Recorded data:
════════════════

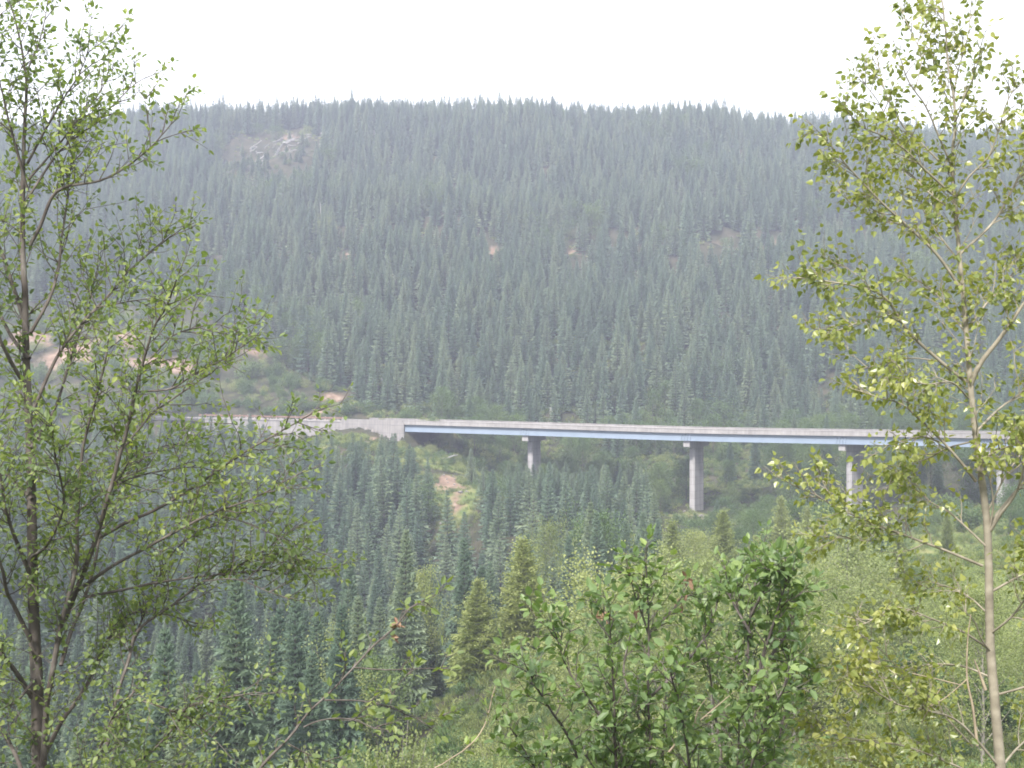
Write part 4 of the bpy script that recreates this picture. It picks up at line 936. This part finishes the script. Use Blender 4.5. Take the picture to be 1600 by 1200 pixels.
# pale saplings of the right-hand valley side
g = np.random.default_rng(77); cnt = 0
for k in range(1600):
    Yd = g.uniform(62, 178); px = g.uniform(880, 1760); x = (px - 800) / F * Yd
    if x < right_edge(Yd) + 1.5 or x > 100: continue
    if 1290 < px < 1500 and Yd < 86 and g.random() < .9: continue
    z = gz(x, Yd); base_py = 600 - z / Yd * F
    if near_bridge(np.array([x]), np.array([Yd]), -4, 15)[0]: continue
    if px < 1010 and Yd > 92: continue
    hmax = (-(g.uniform(845, 965) - 600) / F * Yd - z); h = min(g.choice([g.uniform(1.8, 4.0), g.uniform(3.5, 6.5), g.uniform(6, 9.5)], p=[.5, .35, .15]), hmax)
    if h < 1.5: continue
    if 1045 < px < 1125 and Yd > 170: continue
    cnt += 1
    if cnt > 170: break
    tall = h > 4.2
    if g.random() < .16:
        plant('green_sapling', DARK_W if tall else BUSH_D, x, Yd, h, 7 if tall else 3.4, 'mid green leafy sapling darker than the pale growth around it', 'sapling', 'darker saplings beyond the poplar', wide=g.uniform(.7, 1.0)); continue
    if h > 5.4 and g.random() < .6:
        plant('pale_sapling', COT_N, x, Yd, h, 8, 'taller pointed pale sapling rising over the open growth beyond the poplar', 'sapling', 'pointed pale saplings beyond the poplar', wide=g.uniform(.8, 1.1)); continue
    if g.random() < .55: plant('pale_sapling', COT_W if tall or g.random() < .5 else BUSH_P, x, Yd, h, 6 if tall else 4, 'pale yellow green sapling in the open growth beyond the poplar', 'sapling', 'pale saplings beyond the poplar', wide=g.uniform(.8, 1.2))
    else: plant('low_bush', BUSH_P, x, Yd, min(h, g.uniform(1.2, 2.6)), 2.4, 'low yellow green bush in the open growth beyond the poplar', 'bush', 'low bushes beyond the poplar', wide=g.uniform(.8, 1.3), parts=('stems', 'foliage'))
for k in range(40):
    x = g.uniform(-21, -6); y = g.uniform(238, 266)
    if soil_field(np.array([x]), np.array([y]))[0] > .5: continue
    plant('grassy_bush', BUSH_P, x, y, g.uniform(.8, 1.7), 2.4, 'low light green bush on the grassy bank right under the abutment', 'bush', 'low bushes under the abutment', wide=g.uniform(.9, 1.4), parts=('stems', 'foliage'))
# darker broadleaf growth under and behind the bridge
cnt = 0
for k in range(3500):
    x = g.uniform(-22, 105); y = g.uniform(165, 300)
    i = int(np.argmin(np.abs(bridge[:, 0] - x))); yb = bridge[i, 1]
    if y < yb - 22 and x < right_edge(y) + 3: continue
    if y < yb - 8 and x < 24 and y < 246: continue
    if abs(x + 9.5) < 4 and y < 252: continue
    if y > base_line(np.array([x]))[0] + 8: continue
    if min(np.hypot(x - bridge[q_, 0] - 5 * bn[q_, 0], y - bridge[q_, 1] - 5 * bn[q_, 1]) for q_ in piers) < 5.0: continue
    z = gz(x, y); px = 800 + x / y * F
    hmax = 9
    if y < yb + 14: hmax = -(690 - 600) / F * y - z - (2.4 if y > yb - 6 else 0)
    if y < yb: hmax = min(hmax, -((722 if px < 1000 else 745) + g.uniform(0, 60) - 600) / F * y - z)
    if 1035 < px < 1130 and y < yb + 8: hmax = min(hmax, -(800 - 600) / F * y - z)
    if 1285 < px < 1368 and y < yb + 8: hmax = min(hmax, -(795 - 600) / F * y - z)
    h = min(g.uniform(2.5, 8.0), hmax)
    if h < .9: continue
    cnt += 1
    if cnt > 300: break
    if h > 4.6: plant('broadleaf_tree', DARK_W, x, y, h, 7, 'bushy dark green broadleaf tree in the thicket under or behind the bridge', 'tree', 'broadleaf trees by the bridge', wide=g.uniform(.8, 1.1))
    else: plant('dark_bush', BUSH_D, x, y, h, 3.4, 'mid green bush in the thicket under or behind the bridge', 'bush', 'bushes by the bridge', wide=g.uniform(.8, 1.2), parts=('stems', 'foliage'))
for k in range(34):
    x = g.uniform(-125, -64); y = float(np.interp(x, west[:, 0], west[:, 1])) - g.uniform(1.5, 12)
    plant('roadside_bush', BUSH_D, x, y, g.uniform(1.6, 4.0), 3.4, 'leafy bush on the bank beside the road, past the far end of the retaining wall', 'bush', 'bushes past the end of the wall', wide=g.uniform(.9, 1.3), parts=('stems', 'foliage'))
# shrubs on the cut slope above the road on the left
cnt = 0
for k in range(1600):
    x = g.uniform(-150, -26); y = g.uniform(289, 352)
    if abs(x / y) > .44 or y > base_line(np.array([x]))[0] + 5: continue
    if near_bridge(np.array([x]), np.array([y]), -4, 13)[0]: continue
    if soil_field(np.array([x]), np.array([y]))[0] > .42 and g.random() < .92: continue
    cnt += 1
    if cnt > 290: break
    h = g.uniform(2.0, 5.4) if x < -45 else g.uniform(1.4, 4.0)
    plant('slope_bush', BUSH_D if g.random() < .6 else BUSH_P, x, y, h, 3.4, 'leafy green bush on the cut slope above the retaining wall', 'bush', 'bushes on the slope above the wall', wide=g.uniform(.8, 1.2), parts=('stems', 'foliage'))
# broadleaf patches high on the hill
for px, py, Yd, hh, m_, lab in [(508, 375, 418, 8.5, COT_W, 'pale broadleaf tree sticking out of the firs halfway up the hill'), (783, 385, 416, 6.5, COT_W, 'low pale broadleaf tree by the bare bench halfway up the hill'), (1430, 350, 430, 6, COT_W, 'pale broadleaf tree on the hill behind the poplar crown'),
                            (432, 213, 528, 5.5, DARK_W, 'rounded broadleaf tree beside the bleached logs near the ridge'), (405, 217, 530, 4.5, DARK_W, 'smaller broadleaf tree left of the bleached logs near the ridge'), (480, 214, 530, 4, COT_W, 'pale bush tree right of the bleached logs near the ridge')]:
    plant('broadleaf_tree', m_, (px - 800) / F * Yd, Yd, hh, 6.5, lab, 'tree', wide=1.2)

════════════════

Task objective:
Skipping the pictures, transcribe each line above exactly as it appears.

Full output:
Write part 4 of the bpy script that recreates this picture. It picks up at line 936. This part finishes the script. Use Blender 4.5. Take the picture to be 1600 by 1200 pixels.
# pale saplings of the right-hand valley side
g = np.random.default_rng(77); cnt = 0
for k in range(1600):
    Yd = g.uniform(62, 178); px = g.uniform(880, 1760); x = (px - 800) / F * Yd
    if x < right_edge(Yd) + 1.5 or x > 100: continue
    if 1290 < px < 1500 and Yd < 86 and g.random() < .9: continue
    z = gz(x, Yd); base_py = 600 - z / Yd * F
    if near_bridge(np.array([x]), np.array([Yd]), -4, 15)[0]: continue
    if px < 1010 and Yd > 92: continue
    hmax = (-(g.uniform(845, 965) - 600) / F * Yd - z); h = min(g.choice([g.uniform(1.8, 4.0), g.uniform(3.5, 6.5), g.uniform(6, 9.5)], p=[.5, .35, .15]), hmax)
    if h < 1.5: continue
    if 1045 < px < 1125 and Yd > 170: continue
    cnt += 1
    if cnt > 170: break
    tall = h > 4.2
    if g.random() < .16:
        plant('green_sapling', DARK_W if tall else BUSH_D, x, Yd, h, 7 if tall else 3.4, 'mid green leafy sapling darker than the pale growth around it', 'sapling', 'darker saplings beyond the poplar', wide=g.uniform(.7, 1.0)); continue
    if h > 5.4 and g.random() < .6:
        plant('pale_sapling', COT_N, x, Yd, h, 8, 'taller pointed pale sapling rising over the open growth beyond the poplar', 'sapling', 'pointed pale saplings beyond the poplar', wide=g.uniform(.8, 1.1)); continue
    if g.random() < .55: plant('pale_sapling', COT_W if tall or g.random() < .5 else BUSH_P, x, Yd, h, 6 if tall else 4, 'pale yellow green sapling in the open growth beyond the poplar', 'sapling', 'pale saplings beyond the poplar', wide=g.uniform(.8, 1.2))
    else: plant('low_bush', BUSH_P, x, Yd, min(h, g.uniform(1.2, 2.6)), 2.4, 'low yellow green bush in the open growth beyond the poplar', 'bush', 'low bushes beyond the poplar', wide=g.uniform(.8, 1.3), parts=('stems', 'foliage'))
for k in range(40):
    x = g.uniform(-21, -6); y = g.uniform(238, 266)
    if soil_field(np.array([x]), np.array([y]))[0] > .5: continue
    plant('grassy_bush', BUSH_P, x, y, g.uniform(.8, 1.7), 2.4, 'low light green bush on the grassy bank right under the abutment', 'bush', 'low bushes under the abutment', wide=g.uniform(.9, 1.4), parts=('stems', 'foliage'))
# darker broadleaf growth under and behind the bridge
cnt = 0
for k in range(3500):
    x = g.uniform(-22, 105); y = g.uniform(165, 300)
    i = int(np.argmin(np.abs(bridge[:, 0] - x))); yb = bridge[i, 1]
    if y < yb - 22 and x < right_edge(y) + 3: continue
    if y < yb - 8 and x < 24 and y < 246: continue
    if abs(x + 9.5) < 4 and y < 252: continue
    if y > base_line(np.array([x]))[0] + 8: continue
    if min(np.hypot(x - bridge[q_, 0] - 5 * bn[q_, 0], y - bridge[q_, 1] - 5 * bn[q_, 1]) for q_ in piers) < 5.0: continue
    z = gz(x, y); px = 800 + x / y * F
    hmax = 9
    if y < yb + 14: hmax = -(690 - 600) / F * y - z - (2.4 if y > yb - 6 else 0)
    if y < yb: hmax = min(hmax, -((722 if px < 1000 else 745) + g.uniform(0, 60) - 600) / F * y - z)
    if 1035 < px < 1130 and y < yb + 8: hmax = min(hmax, -(800 - 600) / F * y - z)
    if 1285 < px < 1368 and y < yb + 8: hmax = min(hmax, -(795 - 600) / F * y - z)
    h = min(g.uniform(2.5, 8.0), hmax)
    if h < .9: continue
    cnt += 1
    if cnt > 300: break
    if h > 4.6: plant('broadleaf_tree', DARK_W, x, y, h, 7, 'bushy dark green broadleaf tree in the thicket under or behind the bridge', 'tree', 'broadleaf trees by the bridge', wide=g.uniform(.8, 1.1))
    else: plant('dark_bush', BUSH_D, x, y, h, 3.4, 'mid green bush in the thicket under or behind the bridge', 'bush', 'bushes by the bridge', wide=g.uniform(.8, 1.2), parts=('stems', 'foliage'))
for k in range(34):
    x = g.uniform(-125, -64); y = float(np.interp(x, west[:, 0], west[:, 1])) - g.uniform(1.5, 12)
    plant('roadside_bush', BUSH_D, x, y, g.uniform(1.6, 4.0), 3.4, 'leafy bush on the bank beside the road, past the far end of the retaining wall', 'bush', 'bushes past the end of the wall', wide=g.uniform(.9, 1.3), parts=('stems', 'foliage'))
# shrubs on the cut slope above the road on the left
cnt = 0
for k in range(1600):
    x = g.uniform(-150, -26); y = g.uniform(289, 352)
    if abs(x / y) > .44 or y > base_line(np.array([x]))[0] + 5: continue
    if near_bridge(np.array([x]), np.array([y]), -4, 13)[0]: continue
    if soil_field(np.array([x]), np.array([y]))[0] > .42 and g.random() < .92: continue
    cnt += 1
    if cnt > 290: break
    h = g.uniform(2.0, 5.4) if x < -45 else g.uniform(1.4, 4.0)
    plant('slope_bush', BUSH_D if g.random() < .6 else BUSH_P, x, y, h, 3.4, 'leafy green bush on the cut slope above the retaining wall', 'bush', 'bushes on the slope above the wall', wide=g.uniform(.8, 1.2), parts=('stems', 'foliage'))
# broadleaf patches high on the hill
for px, py, Yd, hh, m_, lab in [(508, 375, 418, 8.5, COT_W, 'pale broadleaf tree sticking out of the firs halfway up the hill'), (783, 385, 416, 6.5, COT_W, 'low pale broadleaf tree by the bare bench halfway up the hill'), (1430, 350, 430, 6, COT_W, 'pale broadleaf tree on the hill behind the poplar crown'),
                            (432, 213, 528, 5.5, DARK_W, 'rounded broadleaf tree beside the bleached logs near the ridge'), (405, 217, 530, 4.5, DARK_W, 'smaller broadleaf tree left of the bleached logs near the ridge'), (480, 214, 530, 4, COT_W, 'pale bush tree right of the bleached logs near the ridge')]:
    plant('broadleaf_tree', m_, (px - 800) / F * Yd, Yd, hh, 6.5, lab, 'tree', wide=1.2)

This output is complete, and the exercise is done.